The beauty is that this is a market that’s growing for everyone. The global electronic components market is set to double by 2032 and that creates a huge opportunity for Amphenol but also its competitors. But Amphenol’s focus on data centre connectors for use in AI servers has made it a cut above the rest, helping it to capture a greater market share.
Financial Health Check
Amphenol’s financial position is moving from strength to strength. As mentioned above, revenue growth for the full year is expected at 48%, but profits are set to jump by a huge 73% to USD$4 billion with margins continuing to expand, growing from 30% in 2020 to 36% in 2025. This trend of margin expansion reflects efficiencies and pricing power gained from scale. High demand and cost discipline have given Amphenol strong operating leverage, essentially, profits are growing even faster than revenues.
The company’s growth hasn’t come at the cost of an overstretched balance sheet. Amphenol also generates hefty free cash flow thanks to its high margins. Over the last year, free cash flow was USD$3.7 billion. This strong cash generation funds ongoing acquisitions and allows Amphenol to reward shareholders. The company has been actively returning cash to shareholders through dividends and buybacks.

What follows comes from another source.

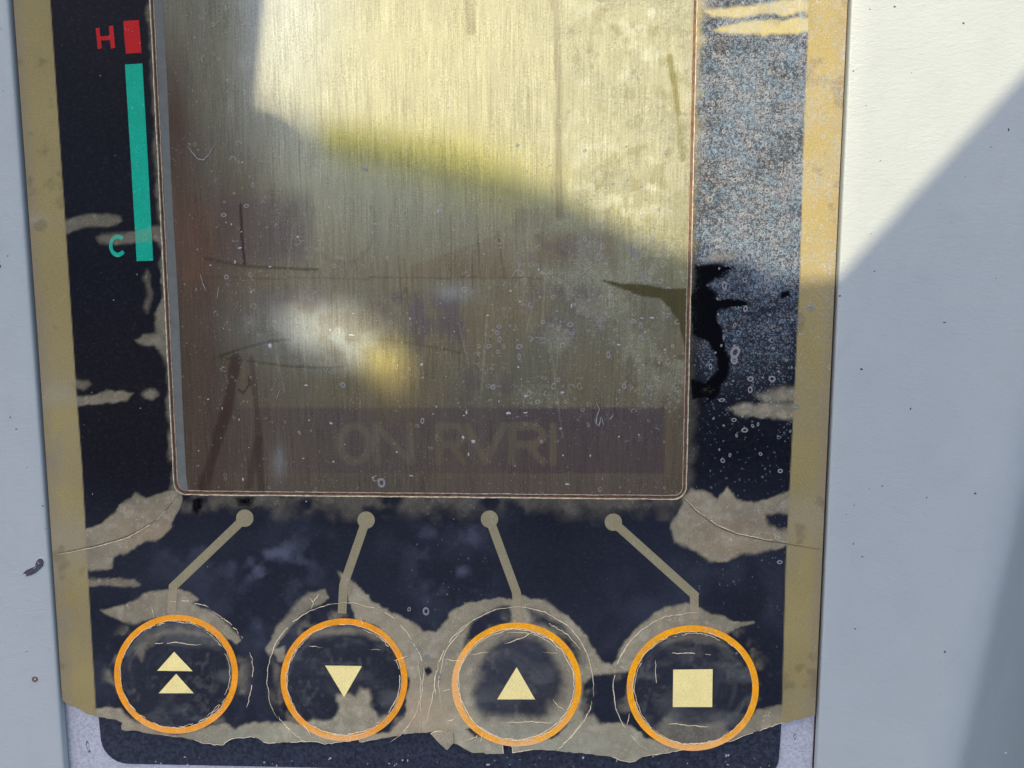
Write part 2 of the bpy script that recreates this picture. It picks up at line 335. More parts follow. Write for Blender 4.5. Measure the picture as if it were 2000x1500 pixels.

For example, in Q3 2025 alone Amphenol repurchased USD$153 million of its stock and paid USD$201 million in dividends.
While its AI-fuelled growth is getting most of the attention, its non-AI businesses are still delivering. In Q3, organic revenue growth outside of IT & Datacom came in around 15%, with broad-based strength across Industrial and Automotive. Amphenol’s financial health is excellent: growth is high, margins are expanding, and its balance sheet is strong enough to support ongoing expansion.

Past performance is not an indication of future results.
Buy, Hold or Sell?
Amphenol’s business fundamentals are unquestionably strong and AI’s insatiable demand for data transfer and storage capacity should keep Amphenol in the sweet spot. However, a lot of good news is already priced in. It’s currently trading at 36x forward earnings, which is well above the broader electronics industry of 24x and the S&P500 at 23x. Although that’s not crazy high for a company riding the wave of the AI boom, it does reflect expectations of ongoing rapid growth. According to Bloomberg’s Analyst Recommendations, Amphenol has 13 buy ratings, 7 holds, and 0 sells. The average analyst price target is USD$144.74, signalling a 4% upside from current levels.
The investor takeaway?
It’s the ultimate “picks and shovels” play, essential to AI infrastructure, EVs, aerospace, and defense, without having to focus on a single trend. And it keeps delivering. Recent acquisitions are also performing ahead of expectations, margins are expanding, and the company raised its full-year revenue forecast to $22.8B. A sizable dividend hike to $0.25 underscores management’s confidence. If both AI and non-AI momentum hold, there’s a real case for further upside, even from these elevated levels.